The real goal is to just get at it – to use my newfound free time to convert my competitive juices back from coaching to competing. I don't have any lofty goals. It would be nice just not to embarrass myself.


They say timing is everything. I guess so because in my case intent recently met opportunity. Here's my story.


There's a new gym in town. Maybe “gym” is a misnomer. This isn't four walls, a wood floor and baskets. Jerry and Teris Espinosa have opened a Fitness Together franchise. I'm lucky have known Jerry since the late 70's, so the week they opened I took a tour. Thoroughly Impressed!


Located down on South Washington Street across from CVS, this is quite a gem – both physically and in concept. The theme is individualized training with the tag line – one client, one trainer, one goal. For those who have gone this route and been disappointed I can guarentee different results. Oh, I've heard the stories of overweight personal trainers who yawn and use their cell phone on the clients dime. Jerry and Teris personalize each workout to the individual and are true partners in the fitness plan. More about that later.


The facility houses three private training suites (each decked out with everything you need to tone, trim and get back to feeling terrific. And in a separate area there are machines always available to get in that   C-V workout.


Since we've known each other since 1978 Jerry invited me down to train with him. It's always been a goal of ours to compete together in the high jump. Our high school and college careers didn't mesh, but in one sense they intersected. The NAHS high jump record I set in 1970 was broken by Jerry in 1980.


But now we train together twice a week. After 10 minutes on the elliptical machine to warm up and some dynamic drills we put in a solid half hour of core and lower body work using the Bosu Ball, physio-ball, a variety of exercise tubing, plyo boxes and jump rope. Each workout is designed for progression, which for me in these early stages is happening rapidly. By the nature of my work and goals, the upper body remains a secondary goal at this point. Then if the weather is cold I'll put in another twenty minutes on the elliptical rather than hit the roads.


The most amazing thing is that there has been no pain associated with the gain.

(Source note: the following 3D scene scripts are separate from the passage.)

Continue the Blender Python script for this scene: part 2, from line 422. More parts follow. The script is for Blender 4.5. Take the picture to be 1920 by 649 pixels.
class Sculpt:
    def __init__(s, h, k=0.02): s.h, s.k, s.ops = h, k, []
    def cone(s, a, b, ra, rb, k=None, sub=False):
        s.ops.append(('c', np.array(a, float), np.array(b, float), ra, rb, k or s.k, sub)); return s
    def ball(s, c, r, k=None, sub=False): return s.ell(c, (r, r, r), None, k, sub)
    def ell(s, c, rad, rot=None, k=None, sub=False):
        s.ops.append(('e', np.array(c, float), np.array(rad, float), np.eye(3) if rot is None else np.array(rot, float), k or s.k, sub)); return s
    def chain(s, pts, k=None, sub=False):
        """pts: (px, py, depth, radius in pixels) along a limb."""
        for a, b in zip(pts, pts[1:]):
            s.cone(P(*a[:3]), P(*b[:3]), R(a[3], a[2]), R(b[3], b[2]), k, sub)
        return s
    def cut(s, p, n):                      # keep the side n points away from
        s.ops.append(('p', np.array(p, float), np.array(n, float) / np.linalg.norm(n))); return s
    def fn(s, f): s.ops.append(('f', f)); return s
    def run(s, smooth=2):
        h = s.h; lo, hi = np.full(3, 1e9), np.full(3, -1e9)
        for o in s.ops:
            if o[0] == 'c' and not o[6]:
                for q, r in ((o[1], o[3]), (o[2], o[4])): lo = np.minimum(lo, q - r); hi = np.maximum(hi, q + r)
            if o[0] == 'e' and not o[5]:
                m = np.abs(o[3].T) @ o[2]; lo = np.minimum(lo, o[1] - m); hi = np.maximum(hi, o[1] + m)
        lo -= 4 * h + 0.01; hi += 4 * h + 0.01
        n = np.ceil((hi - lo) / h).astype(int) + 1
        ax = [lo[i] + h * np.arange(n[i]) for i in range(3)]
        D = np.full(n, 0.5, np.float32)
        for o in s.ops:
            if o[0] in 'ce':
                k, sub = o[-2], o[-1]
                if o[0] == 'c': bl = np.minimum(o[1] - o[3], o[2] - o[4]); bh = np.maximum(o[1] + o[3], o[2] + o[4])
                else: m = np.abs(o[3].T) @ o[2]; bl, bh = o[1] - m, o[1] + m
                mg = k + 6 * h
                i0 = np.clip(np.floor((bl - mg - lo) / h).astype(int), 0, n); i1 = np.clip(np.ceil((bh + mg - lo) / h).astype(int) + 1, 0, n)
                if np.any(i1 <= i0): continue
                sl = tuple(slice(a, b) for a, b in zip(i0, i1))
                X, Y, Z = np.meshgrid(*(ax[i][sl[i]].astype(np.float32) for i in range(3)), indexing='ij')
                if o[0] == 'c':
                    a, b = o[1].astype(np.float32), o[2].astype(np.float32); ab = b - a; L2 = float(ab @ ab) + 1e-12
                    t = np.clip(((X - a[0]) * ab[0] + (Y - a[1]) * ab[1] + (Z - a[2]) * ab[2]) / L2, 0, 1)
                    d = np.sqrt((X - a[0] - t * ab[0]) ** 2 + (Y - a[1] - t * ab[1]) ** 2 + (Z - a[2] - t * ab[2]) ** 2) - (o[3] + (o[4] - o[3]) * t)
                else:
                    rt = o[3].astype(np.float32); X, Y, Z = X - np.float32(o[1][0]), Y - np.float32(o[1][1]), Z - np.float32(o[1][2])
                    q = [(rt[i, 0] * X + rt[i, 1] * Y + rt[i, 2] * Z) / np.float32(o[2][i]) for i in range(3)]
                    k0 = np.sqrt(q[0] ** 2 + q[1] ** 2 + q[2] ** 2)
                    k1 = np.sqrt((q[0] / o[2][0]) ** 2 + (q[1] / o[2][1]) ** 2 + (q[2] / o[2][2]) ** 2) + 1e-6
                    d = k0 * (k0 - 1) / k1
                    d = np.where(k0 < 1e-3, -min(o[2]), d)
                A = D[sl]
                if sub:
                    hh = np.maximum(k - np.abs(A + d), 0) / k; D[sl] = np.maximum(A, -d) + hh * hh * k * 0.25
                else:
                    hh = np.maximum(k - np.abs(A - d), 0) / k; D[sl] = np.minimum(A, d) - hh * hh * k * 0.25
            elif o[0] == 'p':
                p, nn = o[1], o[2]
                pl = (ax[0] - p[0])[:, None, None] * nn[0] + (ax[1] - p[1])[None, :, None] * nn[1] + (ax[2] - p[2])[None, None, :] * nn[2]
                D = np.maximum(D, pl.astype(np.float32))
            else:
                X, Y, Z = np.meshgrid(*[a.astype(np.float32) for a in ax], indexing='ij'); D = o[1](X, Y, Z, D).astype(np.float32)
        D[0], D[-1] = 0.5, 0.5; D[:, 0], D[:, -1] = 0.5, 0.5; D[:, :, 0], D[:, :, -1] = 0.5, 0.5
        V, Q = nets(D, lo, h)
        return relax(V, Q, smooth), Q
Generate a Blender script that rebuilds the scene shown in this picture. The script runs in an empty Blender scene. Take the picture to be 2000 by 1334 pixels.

There is sensible pacing to the training with an eye toward future goals. For that I thank Jerry. I'm a sprinter by nature and tend to thrive on heavy workloads, using physical breakdown as my stopping point.


I'm more comfortable in the role of teacher rather than student, but for now I've put someone else in charge. The sign of a good coach is the ability to help your athletes rise to greater heights. In this case, Jerry's job is to make that happen – literally.


And don't tell Jerry, but his student is gunning to beat him! Then I'll think about taking on PJ Allessi, Derek Ellis and Latif Thomas.